That plot will not come noisily, obviously. It will be no crude effort to suggest that "American troops are suffering at the hands of the French high command." It will not be phrased in terms which reek of the Wilhelmstrasse—earnest, plodding, grotesque German polysyllables. The German knows that an army must depend upon the hearts of its people, and he reasons: "I shall attack the hearts of the people, and I believe that if it is a good principle to attack my enemy from the rear through his people, it is also a good principle to attack his people from the rear. The heart is as near the back as it is the front, nicht wahr?" The plot will seem, in its early stages, part and parcel of our daily life and concern; we shall not see the German hand in it; the hand will be so concealed as not even to excite the enthusiasm of the German-American, often a good danger-signal. It will involve institutions and individuals whom we have trusted, and we shall take sides in the controversy, and we shall grow violently pro-this and anti-that. We shall grow sick of the wretchedness of affairs, perhaps, and we shall lose heart. That is precisely what Germany most desires. That is what Germany is striving for. That is why the nobility of our citizenship carries with it the obligation of vigilance. It is in the hope that each one of us Americans may learn how Germany works abroad, that we may be better prepared for her next step here, that this narrative has been written.


CHAPTER XVIII AMERICA GOES TO WAR

Bernstorff's request for bribe-money—The President on German spies—Interned ships seized—Enemy aliens—Interning German agents—The water-front and finger-print regulations—Pro-German acts since April, 1917—A warning and a prophecy.

On January 22, 1917, President Wilson set forth to the Senate of the United States his ideas of the steps necessary to secure world peace. On the same day Count von Bernstorff sent his Foreign Office this message:

"I request authority to pay out up to $50,000 (Fifty thousand dollars) in order, as on former occasions, to influence Congress through the organization you know of, which perhaps can prevent war. I am beginning in the meantime to act accordingly. In the above circumstance a public official German declaration in favor of Ireland is highly desirable in order to gain the support of Irish influence here."

The money did not have the desired soothing effect. Nine days later Germany announced unrestricted submarine warfare as her immediate future policy and the head of the German spy system in America received his passports for return to Germany. He was succeeded by the head of the German spy system in America.

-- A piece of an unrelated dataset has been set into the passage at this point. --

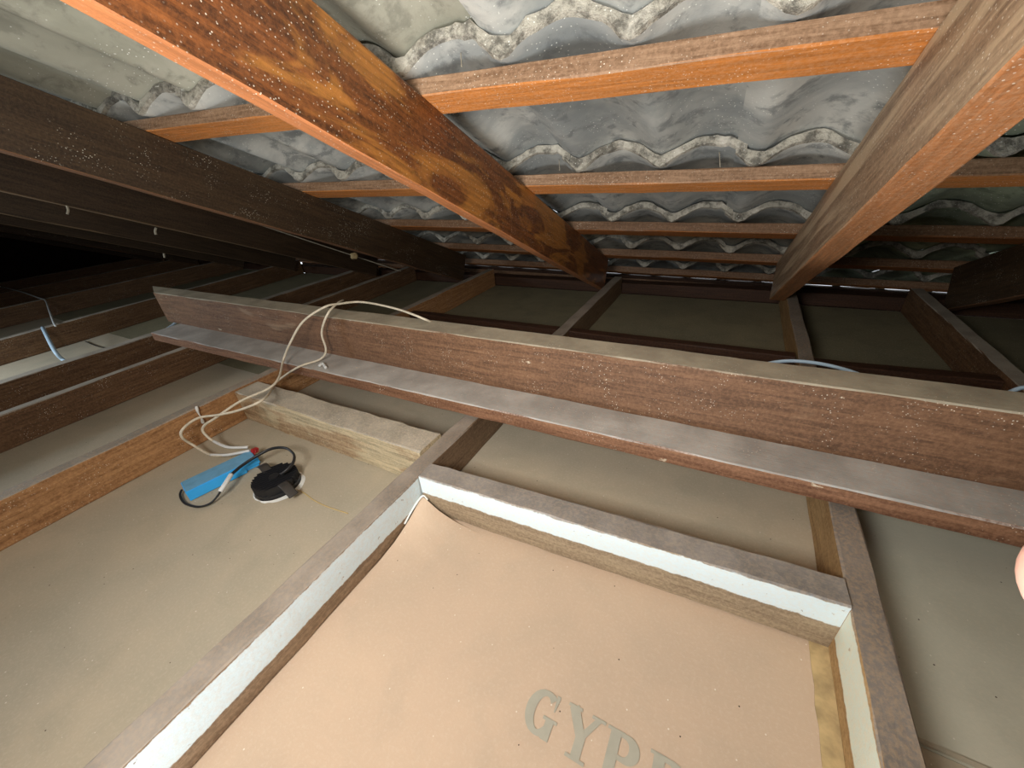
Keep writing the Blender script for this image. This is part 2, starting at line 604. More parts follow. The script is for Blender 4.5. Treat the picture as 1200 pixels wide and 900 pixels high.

The real name of this successor is not known to the authorities at this date. If it were he would be arrested, and punished according to whatever specific crime he had committed against a set of American statutes created for conditions of peace. Then, with the head of the German spy system in America in prison, he would be succeeded, as Bernstorff was, by the head of the German spy system in America.

And so this absurd progression would go on, until finally there would be no more spies to head the system on the American front. How much the system would be able to accomplish during the painstaking pursuit and capture of its successive heads would depend upon America's swiftness in pursuit and capture. Who the individual in authority over the system is, and what is his structure of organization, cannot be answered here. But it is vitally necessary for every citizen who has the free existence of this republic at heart to decide, basing his judgment on certain events since the declaration of war, what measure of accomplishment the German spy system shall have, and what it has already effected against a nation with which it is now openly and frankly at war.